亀戸の昔話
【亀戸は江戸の東の行楽地】
亀戸は江戸時代から人気、賑わいの名所でした。一面に田畑のひろがる江戸の郊外に学問の神様として親しまれている天神さま。
その天神さまの境内は梅や藤そして萩の花の名所。梅といえば近くに梅屋敷、萩といえば萩寺として名高い龍眼寺などとにかく名所がかたまっています。ですから江戸の町民たちにとって亀戸は江戸の東の行楽地だったのです。亀戸の天神さまは九州太宰府の天満宮からご神像を勧請したといわれ、社殿なども太宰府を模したことからより一層江戸の町民たちの信仰を集めたようです。社前の心字池にかかる大小二つの太鼓橋と池の周囲の藤の花は、とりわけ名高い亀戸天神の名物でした。
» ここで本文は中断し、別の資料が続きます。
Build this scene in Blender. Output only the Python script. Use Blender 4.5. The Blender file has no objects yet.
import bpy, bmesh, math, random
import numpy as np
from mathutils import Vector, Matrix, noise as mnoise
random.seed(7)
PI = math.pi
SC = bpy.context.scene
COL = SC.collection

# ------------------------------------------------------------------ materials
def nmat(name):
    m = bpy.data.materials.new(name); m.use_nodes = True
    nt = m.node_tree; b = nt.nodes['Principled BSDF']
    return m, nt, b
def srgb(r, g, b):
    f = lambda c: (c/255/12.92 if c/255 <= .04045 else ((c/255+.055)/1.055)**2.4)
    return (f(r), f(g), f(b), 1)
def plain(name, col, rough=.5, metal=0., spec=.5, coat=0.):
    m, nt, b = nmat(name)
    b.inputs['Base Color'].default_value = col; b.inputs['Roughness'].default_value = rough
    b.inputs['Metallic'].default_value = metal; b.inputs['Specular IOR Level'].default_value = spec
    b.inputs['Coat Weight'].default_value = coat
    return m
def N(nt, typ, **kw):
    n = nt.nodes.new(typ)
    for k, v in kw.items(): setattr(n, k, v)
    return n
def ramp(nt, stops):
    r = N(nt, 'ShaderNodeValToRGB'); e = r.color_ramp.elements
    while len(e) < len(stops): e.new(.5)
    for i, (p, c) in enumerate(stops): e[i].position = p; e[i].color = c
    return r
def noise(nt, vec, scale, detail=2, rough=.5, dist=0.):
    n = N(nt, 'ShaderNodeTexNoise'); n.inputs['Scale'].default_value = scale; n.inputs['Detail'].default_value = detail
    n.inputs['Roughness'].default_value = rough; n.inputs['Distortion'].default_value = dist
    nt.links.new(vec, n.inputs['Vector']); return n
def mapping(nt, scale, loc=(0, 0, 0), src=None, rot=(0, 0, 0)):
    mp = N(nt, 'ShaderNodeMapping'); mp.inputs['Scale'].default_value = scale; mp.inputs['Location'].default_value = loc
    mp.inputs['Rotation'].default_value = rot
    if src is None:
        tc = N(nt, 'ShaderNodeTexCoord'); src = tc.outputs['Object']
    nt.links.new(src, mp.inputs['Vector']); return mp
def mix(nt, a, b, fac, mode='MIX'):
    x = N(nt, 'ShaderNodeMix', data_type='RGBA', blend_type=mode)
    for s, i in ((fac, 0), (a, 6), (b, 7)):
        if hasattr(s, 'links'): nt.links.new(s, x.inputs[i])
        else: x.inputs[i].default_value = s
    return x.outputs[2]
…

また梅屋敷の臥竜梅は梅の枝が下って地中に埋まり、また地表に出て竜が臥するような形に見えるところからその名がつけられました。名づけの親は「この紋所が目に入らぬか!」ご存知水戸の黄門さま事、徳川光圀でした。8代将軍徳川吉宗もこの臥竜梅を鑑賞しています。享保9年(1724年)のことです。
ちなみにこの梅屋敷は江戸時代のはじめ、伊勢屋彦右衛門という人が作った梅林・梅のお屋敷なのです。安藤広重の「亀戸梅屋敷」という作品は前(全面)に臥竜梅、遠くに梅見に来た人たちが描かれ大胆な構図に目を引きつけられます。
まさに亀戸はお殿様から庶民まで、文人墨客から熊さん八さんにまで親しまれた人気スポットでした。